I HAD a pleasant interview with Mr. Tadd on Monday, when he showed me some very fine work in wood-carving by some of his pupils, and the short periods which he informed me many of them had been studying, seemed to me simply marvelous. Mr. Tadd is a thoroughly experienced teacher, whose work in Philadelphia, in forming the Ladies' Art Club, devoted to manual art work, is well known. This summer Mr. Tadd has been very successful in forming similar classes among the factory hands of Stockbridge and Lenox, Mass., where he had 150 pupils. Mr. Tadd believes in training the hand as well as the eye in art.

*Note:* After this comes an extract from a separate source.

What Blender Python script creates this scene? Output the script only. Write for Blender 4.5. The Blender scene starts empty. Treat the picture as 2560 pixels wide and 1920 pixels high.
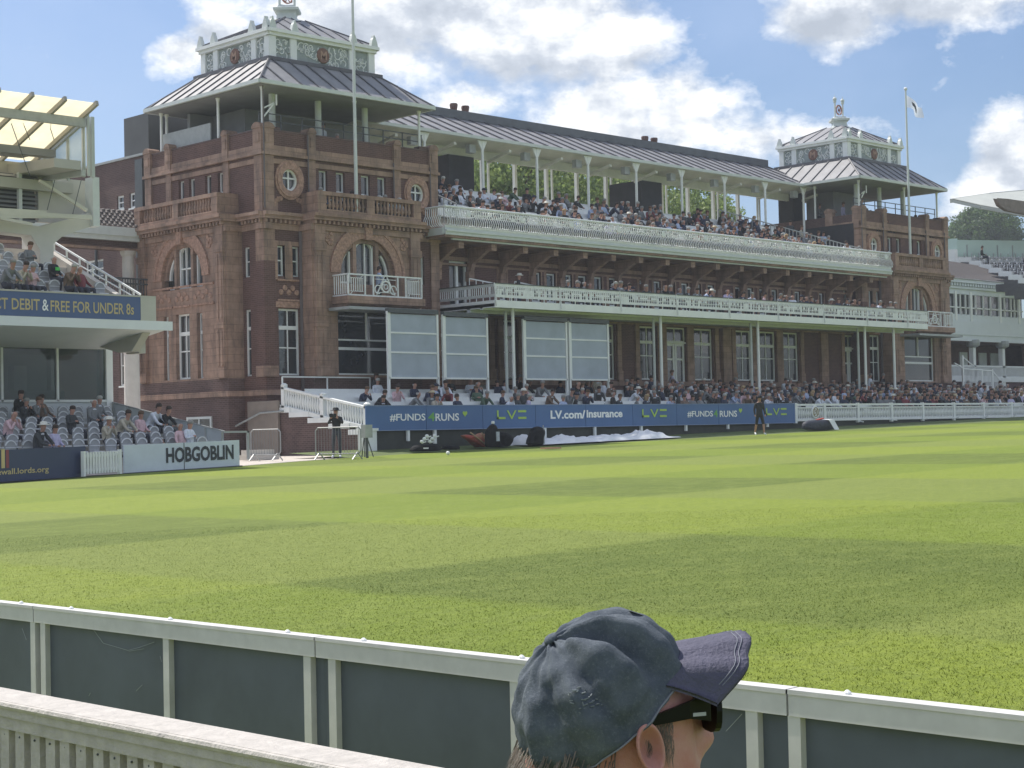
import bpy, math, random
from mathutils import Vector, Matrix
R=math.radians
random.seed(7)
sc=bpy.context.scene
# ---------------- camera ----------------
YAW,PIT,ROL,FPX=0.78261837,0.02918297,-0.02201828,4266.477
CAM=Vector((0,0,1.45))
_fw=Vector((math.sin(YAW)*math.cos(PIT),math.cos(YAW)*math.cos(PIT),math.sin(PIT)))
_rt=Vector((math.cos(YAW),-math.sin(YAW),0)); _up=_rt.cross(_fw)
_r2=_rt*math.cos(ROL)+_up*math.sin(ROL); _u2=-_rt*math.sin(ROL)+_up*math.cos(ROL)
cam=bpy.data.objects.new('camera',bpy.data.cameras.new('camera')); sc.collection.objects.link(cam)
cam.matrix_world=Matrix(((_r2.x,_u2.x,-_fw.x,CAM.x),(_r2.y,_u2.y,-_fw.y,CAM.y),(_r2.z,_u2.z,-_fw.z,CAM.z),(0,0,0,1)))
cam.data.sensor_width=36; cam.data.lens=36*FPX/2560; cam.data.clip_end=3000; cam.data.clip_start=.05
sc.camera=cam
sc.render.resolution_x=1024; sc.render.resolution_y=768
sc.view_settings.view_transform='Standard'; sc.view_settings.look='None'; sc.view_settings.gamma=1
sc.view_settings.exposure=0.27
def ray(px,py): return _r2*((px-1280)/FPX)-_u2*((py-960)/FPX)+_fw
def onY(px,py,Y): v=ray(px,py); return CAM+v*(Y/v.y)
def onX(px,py,X): v=ray(px,py); return CAM+v*(X/v.x)
def GZ(x,y=0): return .06+.0175*x      # the field rises gently to the north
# ---------------- node helpers ----------------
class NT:
    def __init__(s,tree): s.t=tree; s.n=tree.nodes; s.l=tree.links
    def add(s,ty,**k):
        n=s.n.new(ty)
        for a,b in k.items():
            if a=='ins':
                for i,v in b.items(): s.put(n.inputs[i],v)
            else: setattr(n,a,b)
        return n
    def put(s,i,v):
        if isinstance(v,bpy.types.NodeSocket): s.l.new(v,i)
        else: i.default_value=v
    def math(s,op,a,b=0,c=0,clamp=False):
        n=s.add('ShaderNodeMath',operation=op,use_clamp=clamp); s.put(n.inputs[0],a); s.put(n.inputs[1],b)
        if len(n.inputs)>2: s.put(n.inputs[2],c)
        return n.outputs[0]
    def mix(s,f,a,b,mode='MIX'):
        n=s.add('ShaderNodeMix',data_type='RGBA',blend_type=mode); s.put(n.inputs[0],f)
        for i,v in ((6,a),(7,b)): s.put(n.inputs[i],v if isinstance(v,bpy.types.NodeSocket) else (*v,1) if len(v)==3 else v)
        return n.outputs[2]
    def ramp(s,f,st):
        n=s.add('ShaderNodeValToRGB'); e=n.color_ramp.elements
        while len(e)<len(st): e.new(.5)
        for k,(p,c) in zip(e,st): k.position=p; k.color=(*c,1) if len(c)==3 else c
        s.put(n.inputs[0],f); return n.outputs[0]
    def noise(s,vec,scale,det=4,rough=.5,dim=None):
        n=s.add('ShaderNodeTexNoise'); s.put(n.inputs['Scale'],scale); s.put(n.inputs['Detail'],det); s.put(n.inputs['Roughness'],rough)
        if vec is not None: s.l.new(vec,n.inputs['Vector'])
        return n.outputs[0]
def c3(c): return tuple(c)
# ---------------- world ----------------
SUN=Vector((-.07,.68,1)).normalized()
w=bpy.data.worlds.new('World'); sc.world=w; w.use_nodes=True
W=NT(w.node_tree); W.n.clear()
sky=W.add('ShaderNodeTexSky',sky_type='NISHITA',sun_disc=False)
sky.sun_elevation=math.asin(SUN.z); sky.sun_rotation=math.atan2(SUN.x,SUN.y); sky.air_density=1.0; sky.dust_density=1.6; sky.ozone_density=1.2
tc=W.add('ShaderNodeTexCoord').outputs['Generated']
def W_dot(v):
    n=W.add('ShaderNodeVectorMath',operation='DOT_PRODUCT'); W.l.new(tc,n.inputs[0]); n.inputs[1].default_value=v; return n.outputs['Value']
# cloud field on the dome: azimuth/elevation coordinates
sep=W.add('ShaderNodeSeparateXYZ'); W.l.new(tc,sep.inputs[0])
az=W.math('ARCTAN2',sep.outputs[0],sep.outputs[1]); el=W.math('ARCSINE',sep.outputs[2])
cmb=W.add('ShaderNodeCombineXYZ'); W.put(cmb.inputs[0],az); W.put(cmb.inputs[1],W.math('MULTIPLY',el,1.5)); cv=cmb.outputs[0]
n1=W.noise(cv,17,9,.60); n2=W.noise(cv,5,3,.5)
def blob(px,py,rx,ry,amp):
    v=ray(px,py).normalized(); a0=math.atan2(v.x,v.y); e0=math.asin(v.z); k=1/FPX
    dx=W.math('DIVIDE',W.math('SUBTRACT',az,a0),rx*k); dy=W.math('DIVIDE',W.math('SUBTRACT',el,e0),ry*k)
    d=W.math('ADD',W.math('MULTIPLY',dx,dx),W.math('MULTIPLY',dy,dy))
    return W.math('MULTIPLY',W.math('POWER',2.718,W.math('MULTIPLY',d,-1.0)),amp)
tot=None
for b in ((450,130,90,55,.62),(560,80,110,60,.62),(960,90,330,150,.85),(1330,60,360,190,.85),(1560,110,170,110,.6),(1150,230,220,80,.5),(1500,270,300,90,.62),(1700,260,190,120,.62),(1560,330,360,80,.6),(1950,350,190,70,.55),(1000,20,500,90,.7),
          (2080,60,190,110,.72),(2360,10,330,70,.66),(2540,400,130,130,.85),(2330,120,200,40,.15),(1000,215,160,60,.35),(2950,200,300,200,.6),(-500,100,400,200,.5),(1250,-420,1100,200,.5),(130,330,300,30,.12),(1700,330,120,60,.1),(700,-60,600,70,.35),(1980,-700,900,150,.35)):
    s=blob(*b); tot=s if tot is None else W.math('MAXIMUM',tot,s)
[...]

"WHEN," he said, "we look around us and see hundreds and hundreds of men and women who have given five years, seven years or ten years of their life to the study of art, who have drawn or painted from the antique or life studiously and earnestly in some of our best schools or under first-class artists, and yet, because they lack the divine spark, the genius to make a really good picture, because nature has denied them power to portray a correct likeness, the mind to conceive an interesting genre, the color faculty to paint a true landscape, all their study goes for nothing, they are not able to support themselves in their work for they can't sell it; they feel their life is a failure. While every one of these unsuccessful painters could have become proficient artisans, had they but taken the pains to procure the manual training. When we see this every day, it seems to me very foolish for the art students not to avail themselves of the advantage of a manual training. None of my pupils ever regret having learned designing, modeling, wood-carving or metal work, for they find it doesn't interfere at all with their drawing or painting and very often gives them in a short while a means of support, which their painting would not bring them in three

times that period." Indeed, before I left Mr. Tadd convinced me that he was doing valuable service to art and industry, and fully deserved the encouragement of the public. As well as the classes for men and women, a children's afternoon class is held, where modeling, woodcarving and design are taught. A class in china painting will also more than likely be formed this winter. Miss Anna B. Danforth is Secretary and Mrs. William T. Blodgett President, of the society.

MR. CARL HIRSHBERG is, I know from experience, an excellent teacher. He was for some time connected with this league, and while I don't think officially an instructor, he was always willing to assist any of the students in their work, especially in sketch class, where there was no regular teacher. His wife, Alice Hirshberg, is also an artist of no mean abilities. She is particularly happy in the use of

water colors.

BESIDES these schools there are a large number of our best artists who have classes to which they give daily attention. (The method in the schools being for the instructors to visit their pupils twice or thrice a week only.)

Messrs. George H. Smillie, Frank Fowler, W. M. Chase, P. Y. Turner, Walter Satterlee, and many others, have large numbers of pupils.

THE autumnal exhibition at the Academy will open about November 20.

THE regular fall exhibition of works in oil by American artists will be held at the American Art Galleries, November 22, closing January 3, 1887. Works will be collected from the artists on November 15 and 16.

There is the possibility of some special exhibition being held in these galleries during the intervening time.

THE present thirteenth semi-annual exhibition of the Metropolitan Museum of Art will close on the 20th inst. A new loan collection will be opened to the public on the 9th of November. Owners of valuable modern paintings, wishing to exhibit at the Museum, are requested to address the chairman of the committee in charge, Mr. S. P. Avery, No. 86 Fifth avenue. Loans accepted will, as usual, continue on exhibition for a period of six months.

APROPOS of the above two notes, why shouldn't one of these institutions take the pains to collect some of the works of the late Asher B. Durand who died this summer at Orange, New Jersey?